--- START OF PROVIDED RECORDS ---

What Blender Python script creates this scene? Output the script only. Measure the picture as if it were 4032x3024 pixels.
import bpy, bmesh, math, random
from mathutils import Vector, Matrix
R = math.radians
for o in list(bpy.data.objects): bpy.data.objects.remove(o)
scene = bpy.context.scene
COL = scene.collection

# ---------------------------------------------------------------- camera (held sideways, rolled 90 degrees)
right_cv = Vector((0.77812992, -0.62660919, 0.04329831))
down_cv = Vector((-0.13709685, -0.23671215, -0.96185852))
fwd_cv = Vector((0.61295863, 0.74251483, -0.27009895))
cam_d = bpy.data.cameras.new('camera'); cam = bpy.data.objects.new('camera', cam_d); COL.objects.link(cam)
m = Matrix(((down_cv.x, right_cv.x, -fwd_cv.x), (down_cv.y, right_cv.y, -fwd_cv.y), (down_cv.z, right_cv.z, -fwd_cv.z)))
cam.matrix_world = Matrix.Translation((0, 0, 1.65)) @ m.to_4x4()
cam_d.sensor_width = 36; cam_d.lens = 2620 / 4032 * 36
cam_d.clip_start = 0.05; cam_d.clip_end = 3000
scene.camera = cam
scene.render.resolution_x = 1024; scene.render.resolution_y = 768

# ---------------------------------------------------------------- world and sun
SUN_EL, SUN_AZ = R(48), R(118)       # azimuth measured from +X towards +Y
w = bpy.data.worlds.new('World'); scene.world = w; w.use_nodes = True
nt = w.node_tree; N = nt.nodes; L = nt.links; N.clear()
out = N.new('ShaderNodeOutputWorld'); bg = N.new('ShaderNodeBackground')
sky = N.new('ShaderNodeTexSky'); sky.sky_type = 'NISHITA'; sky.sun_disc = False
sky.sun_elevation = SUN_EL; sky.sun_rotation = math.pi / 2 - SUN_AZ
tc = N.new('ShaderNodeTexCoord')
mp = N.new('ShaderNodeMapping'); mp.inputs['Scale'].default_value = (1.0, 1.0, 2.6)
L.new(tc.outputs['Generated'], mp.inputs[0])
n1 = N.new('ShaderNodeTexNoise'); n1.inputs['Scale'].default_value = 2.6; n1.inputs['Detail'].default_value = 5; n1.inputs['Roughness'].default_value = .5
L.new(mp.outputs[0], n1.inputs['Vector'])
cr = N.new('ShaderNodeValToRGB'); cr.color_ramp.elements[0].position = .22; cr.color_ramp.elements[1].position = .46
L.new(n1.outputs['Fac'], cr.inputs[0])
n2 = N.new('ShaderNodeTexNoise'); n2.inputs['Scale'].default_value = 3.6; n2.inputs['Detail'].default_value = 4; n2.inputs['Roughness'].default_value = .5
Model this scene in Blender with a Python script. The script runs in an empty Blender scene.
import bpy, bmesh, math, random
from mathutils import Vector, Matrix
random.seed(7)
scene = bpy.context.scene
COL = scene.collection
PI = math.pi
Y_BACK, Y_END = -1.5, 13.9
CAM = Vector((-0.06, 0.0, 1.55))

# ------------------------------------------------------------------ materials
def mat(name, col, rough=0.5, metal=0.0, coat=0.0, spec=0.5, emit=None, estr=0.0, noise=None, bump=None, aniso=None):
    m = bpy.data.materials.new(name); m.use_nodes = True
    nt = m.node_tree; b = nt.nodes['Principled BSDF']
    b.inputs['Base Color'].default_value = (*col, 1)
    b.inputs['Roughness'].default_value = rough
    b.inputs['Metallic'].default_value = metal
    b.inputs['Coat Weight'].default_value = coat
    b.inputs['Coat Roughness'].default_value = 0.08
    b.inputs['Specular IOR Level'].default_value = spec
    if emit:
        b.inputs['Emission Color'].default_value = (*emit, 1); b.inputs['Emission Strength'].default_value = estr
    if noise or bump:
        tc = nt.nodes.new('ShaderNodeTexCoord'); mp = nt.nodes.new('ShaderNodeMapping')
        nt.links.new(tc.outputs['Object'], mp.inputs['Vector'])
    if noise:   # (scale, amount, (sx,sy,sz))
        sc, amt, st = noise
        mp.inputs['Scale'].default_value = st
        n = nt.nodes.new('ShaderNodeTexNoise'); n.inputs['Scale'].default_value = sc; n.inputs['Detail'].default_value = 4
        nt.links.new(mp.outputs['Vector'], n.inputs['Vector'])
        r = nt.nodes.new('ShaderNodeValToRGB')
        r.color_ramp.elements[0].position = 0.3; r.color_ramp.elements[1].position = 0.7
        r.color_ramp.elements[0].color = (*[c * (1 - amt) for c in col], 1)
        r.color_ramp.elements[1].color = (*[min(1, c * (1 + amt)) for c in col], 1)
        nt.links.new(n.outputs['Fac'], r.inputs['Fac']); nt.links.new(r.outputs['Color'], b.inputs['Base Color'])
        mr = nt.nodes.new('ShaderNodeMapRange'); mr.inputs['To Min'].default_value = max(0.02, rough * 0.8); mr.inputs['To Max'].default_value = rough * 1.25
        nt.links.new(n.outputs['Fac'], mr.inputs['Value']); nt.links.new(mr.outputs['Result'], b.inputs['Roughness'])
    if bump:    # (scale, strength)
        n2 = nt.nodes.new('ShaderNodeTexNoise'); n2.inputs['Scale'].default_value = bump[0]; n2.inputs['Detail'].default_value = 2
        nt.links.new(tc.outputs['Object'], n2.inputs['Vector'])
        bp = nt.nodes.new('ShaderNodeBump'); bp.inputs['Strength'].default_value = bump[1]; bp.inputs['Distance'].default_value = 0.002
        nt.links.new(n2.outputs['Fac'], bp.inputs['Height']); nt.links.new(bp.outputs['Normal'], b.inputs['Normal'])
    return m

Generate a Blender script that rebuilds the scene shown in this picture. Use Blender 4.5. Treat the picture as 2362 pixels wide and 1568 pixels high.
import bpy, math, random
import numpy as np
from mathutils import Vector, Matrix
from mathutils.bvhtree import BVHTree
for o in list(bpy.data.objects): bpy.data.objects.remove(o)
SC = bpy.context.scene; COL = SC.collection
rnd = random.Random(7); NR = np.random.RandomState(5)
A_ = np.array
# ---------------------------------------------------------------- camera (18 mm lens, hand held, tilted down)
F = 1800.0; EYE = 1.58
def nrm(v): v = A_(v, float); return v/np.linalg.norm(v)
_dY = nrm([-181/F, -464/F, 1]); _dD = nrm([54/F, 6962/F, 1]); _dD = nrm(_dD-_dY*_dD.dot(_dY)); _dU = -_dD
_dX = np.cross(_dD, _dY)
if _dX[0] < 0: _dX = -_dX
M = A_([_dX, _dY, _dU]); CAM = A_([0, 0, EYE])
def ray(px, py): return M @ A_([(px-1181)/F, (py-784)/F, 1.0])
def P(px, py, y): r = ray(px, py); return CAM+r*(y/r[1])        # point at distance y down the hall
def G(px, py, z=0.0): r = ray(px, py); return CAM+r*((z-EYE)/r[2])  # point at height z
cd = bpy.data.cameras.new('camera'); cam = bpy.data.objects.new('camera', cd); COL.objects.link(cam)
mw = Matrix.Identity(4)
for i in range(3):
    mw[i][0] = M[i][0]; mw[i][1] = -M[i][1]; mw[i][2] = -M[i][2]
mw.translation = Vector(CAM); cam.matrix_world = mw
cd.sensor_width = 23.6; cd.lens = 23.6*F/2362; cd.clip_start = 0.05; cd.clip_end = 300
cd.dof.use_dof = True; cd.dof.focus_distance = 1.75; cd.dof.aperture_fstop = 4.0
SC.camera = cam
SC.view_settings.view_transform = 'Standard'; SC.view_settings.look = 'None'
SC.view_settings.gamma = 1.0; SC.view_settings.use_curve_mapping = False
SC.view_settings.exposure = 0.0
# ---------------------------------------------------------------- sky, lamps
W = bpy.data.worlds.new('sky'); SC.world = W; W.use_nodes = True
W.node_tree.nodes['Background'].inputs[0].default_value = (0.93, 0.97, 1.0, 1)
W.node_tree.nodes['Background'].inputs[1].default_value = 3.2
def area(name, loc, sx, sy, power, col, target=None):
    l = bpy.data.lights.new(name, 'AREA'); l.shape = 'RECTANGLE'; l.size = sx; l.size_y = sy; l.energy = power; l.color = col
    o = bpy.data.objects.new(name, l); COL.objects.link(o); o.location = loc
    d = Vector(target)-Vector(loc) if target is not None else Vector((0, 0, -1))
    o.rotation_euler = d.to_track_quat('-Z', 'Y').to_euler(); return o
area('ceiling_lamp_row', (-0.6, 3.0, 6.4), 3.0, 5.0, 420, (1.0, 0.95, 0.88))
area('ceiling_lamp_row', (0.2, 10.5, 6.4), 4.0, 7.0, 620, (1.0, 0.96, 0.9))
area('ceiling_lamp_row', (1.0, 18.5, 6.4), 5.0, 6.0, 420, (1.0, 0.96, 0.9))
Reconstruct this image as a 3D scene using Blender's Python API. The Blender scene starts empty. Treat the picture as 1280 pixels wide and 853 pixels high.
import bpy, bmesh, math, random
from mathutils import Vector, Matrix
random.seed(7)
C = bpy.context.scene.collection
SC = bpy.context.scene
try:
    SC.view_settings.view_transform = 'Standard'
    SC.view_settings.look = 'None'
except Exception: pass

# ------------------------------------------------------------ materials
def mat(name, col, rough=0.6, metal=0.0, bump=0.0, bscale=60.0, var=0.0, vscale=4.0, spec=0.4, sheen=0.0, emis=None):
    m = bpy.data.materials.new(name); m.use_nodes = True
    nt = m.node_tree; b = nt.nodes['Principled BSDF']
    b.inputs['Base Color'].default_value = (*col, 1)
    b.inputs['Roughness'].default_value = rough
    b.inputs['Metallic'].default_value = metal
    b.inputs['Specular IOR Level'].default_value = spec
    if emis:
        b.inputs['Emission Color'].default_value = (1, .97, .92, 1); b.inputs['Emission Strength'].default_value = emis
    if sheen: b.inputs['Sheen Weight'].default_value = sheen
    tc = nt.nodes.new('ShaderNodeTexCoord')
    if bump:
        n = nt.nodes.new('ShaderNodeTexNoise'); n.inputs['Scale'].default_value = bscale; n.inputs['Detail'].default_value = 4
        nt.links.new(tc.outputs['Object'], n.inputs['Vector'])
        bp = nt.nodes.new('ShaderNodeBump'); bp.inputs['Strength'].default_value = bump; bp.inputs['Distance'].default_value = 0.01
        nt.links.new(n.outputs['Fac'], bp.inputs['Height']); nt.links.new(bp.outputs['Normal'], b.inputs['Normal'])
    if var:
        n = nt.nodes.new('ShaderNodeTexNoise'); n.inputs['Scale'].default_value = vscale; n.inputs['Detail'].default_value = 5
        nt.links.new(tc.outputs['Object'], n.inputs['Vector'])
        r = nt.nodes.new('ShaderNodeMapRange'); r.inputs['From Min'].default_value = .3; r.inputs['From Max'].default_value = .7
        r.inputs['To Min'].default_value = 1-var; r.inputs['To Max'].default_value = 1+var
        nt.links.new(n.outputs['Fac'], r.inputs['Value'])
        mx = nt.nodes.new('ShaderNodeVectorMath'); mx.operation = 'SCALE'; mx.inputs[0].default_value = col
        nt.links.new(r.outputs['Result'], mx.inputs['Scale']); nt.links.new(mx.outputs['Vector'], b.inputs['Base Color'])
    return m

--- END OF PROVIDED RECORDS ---

**REQUIRED WORK**:
Beginning with the line containing "Reconstruct this image" and ending with the line containing "except Exception: pass", extract those lines exactly from the listing above, and only those.

**THE RESPONSE**:
Reconstruct this image as a 3D scene using Blender's Python API. The Blender scene starts empty. Treat the picture as 1280 pixels wide and 853 pixels high.
import bpy, bmesh, math, random
from mathutils import Vector, Matrix
random.seed(7)
C = bpy.context.scene.collection
SC = bpy.context.scene
try:
    SC.view_settings.view_transform = 'Standard'
    SC.view_settings.look = 'None'
except Exception: pass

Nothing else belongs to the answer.